Both sides insist that they are not negotiating, merely holding "consultations." The Russians are insisting that they've never said the ABM treaty can't be modernized. Rice says Washington doesn't believe in tinkering with a 30-year old treaty, which is what the Russians want. But most good, independent Russian arms control experts say that no matter how much the treaty is modernized, the ABM treaty is by its very definition an obstacle to National Missile Defense.

Presumably the Russians know they can't stop the Bush administration going ahead. So what is their strategic perspective on missile defense as an eventuality?

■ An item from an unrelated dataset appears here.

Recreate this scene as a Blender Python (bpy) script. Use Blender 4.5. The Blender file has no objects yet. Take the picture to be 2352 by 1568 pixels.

Like many experts in the U.S. and Europe, the Russians don't really believe the scheme is feasible right now, and they are happy to watch the Americans spend large amounts of money on an unproven technology. Rice is discussing a defense proposition whose architecture doesn't exist right now. She's emphasizing that whatever is built will be transparent. The Bush people clearly have come some way in that they have held their ground and convinced the Russians that will go forward. Rice's discussions are not about whether a missile defense system will be built, but about how.

But Washington wants at least an unwritten agreement on this score, because it will be damaging for the U.S. to be perceived as having violated an international treaty, and establishing a precedent. But at the end of the day, despite the friction over NMD, the relationship between Washington and Moscow is a lot warmer than it has been for some time. A Russian foreign ministry official today told me, "We like these Republicans; we know exactly where we stand with them." And that's a Soviet tradition.